▶ _WHAT YOU WILL DO_:
Everything from the line containing "Generate a Blender" through the line containing "return Vector(((u-1000)/F*Y, Y, z))" should be repeated exactly, and nothing else from the data.

(Scene script records)
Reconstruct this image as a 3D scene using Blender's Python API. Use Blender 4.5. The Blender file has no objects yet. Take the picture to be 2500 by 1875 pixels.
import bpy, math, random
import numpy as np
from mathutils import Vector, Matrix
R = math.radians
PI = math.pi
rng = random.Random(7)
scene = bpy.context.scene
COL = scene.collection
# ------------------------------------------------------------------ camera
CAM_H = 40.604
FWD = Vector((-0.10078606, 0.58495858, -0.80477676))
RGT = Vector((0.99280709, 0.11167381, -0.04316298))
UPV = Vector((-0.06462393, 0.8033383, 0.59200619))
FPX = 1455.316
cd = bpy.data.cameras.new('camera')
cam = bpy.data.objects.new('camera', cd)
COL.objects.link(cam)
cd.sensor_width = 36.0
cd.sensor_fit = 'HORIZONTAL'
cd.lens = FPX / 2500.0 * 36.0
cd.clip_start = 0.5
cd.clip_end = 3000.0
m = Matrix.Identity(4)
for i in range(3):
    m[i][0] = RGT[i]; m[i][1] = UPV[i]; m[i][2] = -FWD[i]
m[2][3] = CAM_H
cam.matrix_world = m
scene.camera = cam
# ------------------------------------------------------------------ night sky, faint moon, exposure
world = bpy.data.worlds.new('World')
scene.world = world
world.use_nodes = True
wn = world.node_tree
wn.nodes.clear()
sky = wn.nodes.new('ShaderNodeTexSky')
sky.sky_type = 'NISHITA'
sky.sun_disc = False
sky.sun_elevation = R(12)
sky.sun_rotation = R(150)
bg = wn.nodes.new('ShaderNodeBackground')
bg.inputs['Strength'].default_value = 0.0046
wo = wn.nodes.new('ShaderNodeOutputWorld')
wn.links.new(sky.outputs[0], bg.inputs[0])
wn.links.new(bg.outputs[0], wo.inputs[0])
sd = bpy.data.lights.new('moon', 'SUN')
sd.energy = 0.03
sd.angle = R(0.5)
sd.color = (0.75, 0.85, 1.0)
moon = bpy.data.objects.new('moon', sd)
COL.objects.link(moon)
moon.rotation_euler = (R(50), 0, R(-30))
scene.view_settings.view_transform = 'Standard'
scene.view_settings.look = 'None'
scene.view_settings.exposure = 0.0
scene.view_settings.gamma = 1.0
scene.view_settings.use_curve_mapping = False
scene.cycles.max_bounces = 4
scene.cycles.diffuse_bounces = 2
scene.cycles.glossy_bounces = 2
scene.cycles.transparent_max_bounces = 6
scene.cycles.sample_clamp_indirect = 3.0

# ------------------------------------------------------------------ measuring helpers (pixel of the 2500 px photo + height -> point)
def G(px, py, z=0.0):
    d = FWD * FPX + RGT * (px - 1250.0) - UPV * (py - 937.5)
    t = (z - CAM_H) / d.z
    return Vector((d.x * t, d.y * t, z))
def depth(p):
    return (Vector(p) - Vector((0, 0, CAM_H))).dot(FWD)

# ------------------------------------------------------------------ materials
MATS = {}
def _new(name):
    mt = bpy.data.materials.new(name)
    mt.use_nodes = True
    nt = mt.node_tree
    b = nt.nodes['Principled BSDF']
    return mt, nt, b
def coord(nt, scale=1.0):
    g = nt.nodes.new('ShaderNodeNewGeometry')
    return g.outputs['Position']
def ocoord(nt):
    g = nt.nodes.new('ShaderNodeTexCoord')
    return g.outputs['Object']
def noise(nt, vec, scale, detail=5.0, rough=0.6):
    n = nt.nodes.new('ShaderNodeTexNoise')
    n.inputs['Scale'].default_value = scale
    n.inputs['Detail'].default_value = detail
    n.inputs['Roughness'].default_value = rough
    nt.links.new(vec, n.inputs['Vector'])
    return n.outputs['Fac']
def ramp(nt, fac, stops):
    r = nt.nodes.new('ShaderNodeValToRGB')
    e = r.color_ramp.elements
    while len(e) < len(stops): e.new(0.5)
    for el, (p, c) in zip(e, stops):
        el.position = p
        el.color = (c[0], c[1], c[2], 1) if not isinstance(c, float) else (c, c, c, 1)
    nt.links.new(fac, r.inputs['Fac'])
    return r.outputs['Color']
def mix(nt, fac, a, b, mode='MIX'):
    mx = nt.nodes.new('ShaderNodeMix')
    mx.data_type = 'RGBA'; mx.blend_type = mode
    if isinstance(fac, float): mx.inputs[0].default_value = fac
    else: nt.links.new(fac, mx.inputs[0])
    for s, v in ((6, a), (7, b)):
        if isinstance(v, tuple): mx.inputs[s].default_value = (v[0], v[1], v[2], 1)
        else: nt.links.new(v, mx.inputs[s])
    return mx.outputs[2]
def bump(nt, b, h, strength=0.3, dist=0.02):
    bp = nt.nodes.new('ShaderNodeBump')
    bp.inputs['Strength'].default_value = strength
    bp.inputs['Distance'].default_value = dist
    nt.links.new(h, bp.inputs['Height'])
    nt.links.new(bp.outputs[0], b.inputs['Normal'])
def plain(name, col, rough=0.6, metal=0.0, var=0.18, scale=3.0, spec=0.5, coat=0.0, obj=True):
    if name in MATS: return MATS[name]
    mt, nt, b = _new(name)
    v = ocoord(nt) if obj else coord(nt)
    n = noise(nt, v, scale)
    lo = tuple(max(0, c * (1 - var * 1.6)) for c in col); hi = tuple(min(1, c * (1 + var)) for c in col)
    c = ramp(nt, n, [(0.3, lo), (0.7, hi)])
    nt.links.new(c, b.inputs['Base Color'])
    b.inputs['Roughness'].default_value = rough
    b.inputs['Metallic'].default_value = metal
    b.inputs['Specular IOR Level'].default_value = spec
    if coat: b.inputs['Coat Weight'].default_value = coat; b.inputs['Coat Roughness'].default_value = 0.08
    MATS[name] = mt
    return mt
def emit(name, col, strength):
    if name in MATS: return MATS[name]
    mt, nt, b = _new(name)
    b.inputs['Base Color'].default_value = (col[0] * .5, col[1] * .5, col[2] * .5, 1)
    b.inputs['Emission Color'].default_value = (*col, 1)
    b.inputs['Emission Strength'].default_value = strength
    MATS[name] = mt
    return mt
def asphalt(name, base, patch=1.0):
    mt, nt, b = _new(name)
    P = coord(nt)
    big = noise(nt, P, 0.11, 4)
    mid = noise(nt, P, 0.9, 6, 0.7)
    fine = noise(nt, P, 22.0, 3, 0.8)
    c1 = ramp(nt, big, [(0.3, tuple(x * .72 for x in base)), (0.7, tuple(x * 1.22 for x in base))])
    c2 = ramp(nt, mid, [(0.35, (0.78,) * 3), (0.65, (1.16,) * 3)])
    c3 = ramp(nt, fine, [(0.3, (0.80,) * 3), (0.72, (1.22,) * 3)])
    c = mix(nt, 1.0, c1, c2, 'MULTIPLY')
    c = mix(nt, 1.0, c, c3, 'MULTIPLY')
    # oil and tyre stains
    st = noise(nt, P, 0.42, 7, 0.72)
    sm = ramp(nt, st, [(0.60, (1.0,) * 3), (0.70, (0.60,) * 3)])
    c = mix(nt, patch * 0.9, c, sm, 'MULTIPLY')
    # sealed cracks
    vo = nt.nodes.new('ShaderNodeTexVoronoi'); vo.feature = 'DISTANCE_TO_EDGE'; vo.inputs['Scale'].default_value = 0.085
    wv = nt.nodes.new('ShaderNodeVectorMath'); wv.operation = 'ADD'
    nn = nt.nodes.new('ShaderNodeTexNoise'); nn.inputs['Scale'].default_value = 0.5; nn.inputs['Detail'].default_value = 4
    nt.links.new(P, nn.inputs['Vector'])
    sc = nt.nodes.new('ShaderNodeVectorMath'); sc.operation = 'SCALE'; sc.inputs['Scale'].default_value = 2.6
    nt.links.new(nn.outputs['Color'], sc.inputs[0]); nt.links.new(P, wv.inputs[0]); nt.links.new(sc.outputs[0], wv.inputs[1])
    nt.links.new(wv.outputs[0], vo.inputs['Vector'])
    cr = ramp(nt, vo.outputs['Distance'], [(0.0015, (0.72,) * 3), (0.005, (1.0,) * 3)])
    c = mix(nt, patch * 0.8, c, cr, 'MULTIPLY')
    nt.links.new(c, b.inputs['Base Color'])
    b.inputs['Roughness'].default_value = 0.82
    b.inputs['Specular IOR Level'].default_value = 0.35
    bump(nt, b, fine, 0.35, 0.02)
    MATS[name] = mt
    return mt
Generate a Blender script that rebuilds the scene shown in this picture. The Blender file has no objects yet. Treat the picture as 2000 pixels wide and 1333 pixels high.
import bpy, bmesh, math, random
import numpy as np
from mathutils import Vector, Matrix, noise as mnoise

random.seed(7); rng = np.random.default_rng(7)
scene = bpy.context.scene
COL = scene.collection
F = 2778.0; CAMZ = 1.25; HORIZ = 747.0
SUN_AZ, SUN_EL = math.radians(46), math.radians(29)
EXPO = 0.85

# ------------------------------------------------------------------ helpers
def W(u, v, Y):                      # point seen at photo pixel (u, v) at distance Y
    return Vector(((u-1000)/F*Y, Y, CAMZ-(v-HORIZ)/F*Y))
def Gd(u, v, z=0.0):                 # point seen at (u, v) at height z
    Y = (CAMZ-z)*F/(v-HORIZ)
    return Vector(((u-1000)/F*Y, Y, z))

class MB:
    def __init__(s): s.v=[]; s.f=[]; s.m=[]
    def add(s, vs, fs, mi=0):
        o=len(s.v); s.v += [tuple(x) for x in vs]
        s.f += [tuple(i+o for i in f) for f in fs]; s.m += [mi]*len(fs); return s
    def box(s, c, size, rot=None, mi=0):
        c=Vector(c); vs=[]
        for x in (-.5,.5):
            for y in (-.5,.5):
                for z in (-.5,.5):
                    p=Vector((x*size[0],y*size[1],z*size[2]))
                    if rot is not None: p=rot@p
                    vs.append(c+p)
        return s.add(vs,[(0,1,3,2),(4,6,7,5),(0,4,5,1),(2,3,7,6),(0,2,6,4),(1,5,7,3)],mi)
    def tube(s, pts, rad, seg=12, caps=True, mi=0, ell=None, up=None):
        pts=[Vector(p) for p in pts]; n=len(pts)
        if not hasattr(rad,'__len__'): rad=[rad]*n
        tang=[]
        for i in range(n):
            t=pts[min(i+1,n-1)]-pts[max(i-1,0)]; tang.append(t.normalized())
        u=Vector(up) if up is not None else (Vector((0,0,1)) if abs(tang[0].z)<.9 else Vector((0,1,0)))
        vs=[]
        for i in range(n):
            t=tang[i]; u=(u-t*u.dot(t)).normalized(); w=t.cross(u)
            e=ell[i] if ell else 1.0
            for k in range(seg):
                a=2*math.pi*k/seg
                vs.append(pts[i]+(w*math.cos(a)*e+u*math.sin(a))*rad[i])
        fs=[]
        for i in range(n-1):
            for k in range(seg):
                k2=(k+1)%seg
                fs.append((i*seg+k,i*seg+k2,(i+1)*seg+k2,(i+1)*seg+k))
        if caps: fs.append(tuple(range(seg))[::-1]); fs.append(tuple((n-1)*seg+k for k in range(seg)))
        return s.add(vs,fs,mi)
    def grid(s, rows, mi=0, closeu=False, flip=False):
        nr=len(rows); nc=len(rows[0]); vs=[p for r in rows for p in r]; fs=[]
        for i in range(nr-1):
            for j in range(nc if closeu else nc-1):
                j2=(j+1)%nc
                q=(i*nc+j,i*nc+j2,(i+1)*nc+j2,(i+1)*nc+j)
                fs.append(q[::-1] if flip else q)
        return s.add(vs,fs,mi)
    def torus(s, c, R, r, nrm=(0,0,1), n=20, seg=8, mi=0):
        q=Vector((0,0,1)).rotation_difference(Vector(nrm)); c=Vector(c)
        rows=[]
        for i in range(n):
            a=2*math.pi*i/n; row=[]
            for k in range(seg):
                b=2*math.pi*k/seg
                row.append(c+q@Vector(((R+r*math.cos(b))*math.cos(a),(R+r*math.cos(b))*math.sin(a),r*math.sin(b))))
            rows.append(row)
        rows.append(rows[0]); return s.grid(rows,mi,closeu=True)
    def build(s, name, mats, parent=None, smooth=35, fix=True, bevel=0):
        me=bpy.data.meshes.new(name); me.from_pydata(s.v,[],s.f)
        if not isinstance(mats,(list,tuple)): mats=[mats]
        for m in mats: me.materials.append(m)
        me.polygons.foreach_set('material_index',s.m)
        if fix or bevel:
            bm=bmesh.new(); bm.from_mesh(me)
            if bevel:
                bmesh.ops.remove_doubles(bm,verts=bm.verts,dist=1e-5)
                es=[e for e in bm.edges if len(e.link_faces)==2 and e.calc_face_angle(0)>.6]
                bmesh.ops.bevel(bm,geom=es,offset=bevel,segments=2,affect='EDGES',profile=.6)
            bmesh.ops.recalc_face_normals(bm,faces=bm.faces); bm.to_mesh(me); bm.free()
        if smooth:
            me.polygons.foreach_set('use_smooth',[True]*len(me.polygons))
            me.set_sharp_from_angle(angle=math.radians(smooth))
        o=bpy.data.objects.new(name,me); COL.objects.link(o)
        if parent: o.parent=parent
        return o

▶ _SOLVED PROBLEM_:
Generate a Blender script that rebuilds the scene shown in this picture. The Blender file has no objects yet. Treat the picture as 2000 pixels wide and 1333 pixels high.
import bpy, bmesh, math, random
import numpy as np
from mathutils import Vector, Matrix, noise as mnoise

random.seed(7); rng = np.random.default_rng(7)
scene = bpy.context.scene
COL = scene.collection
F = 2778.0; CAMZ = 1.25; HORIZ = 747.0
SUN_AZ, SUN_EL = math.radians(46), math.radians(29)
EXPO = 0.85

# ------------------------------------------------------------------ helpers
def W(u, v, Y):                      # point seen at photo pixel (u, v) at distance Y
    return Vector(((u-1000)/F*Y, Y, CAMZ-(v-HORIZ)/F*Y))
def Gd(u, v, z=0.0):                 # point seen at (u, v) at height z
    Y = (CAMZ-z)*F/(v-HORIZ)
    return Vector(((u-1000)/F*Y, Y, z))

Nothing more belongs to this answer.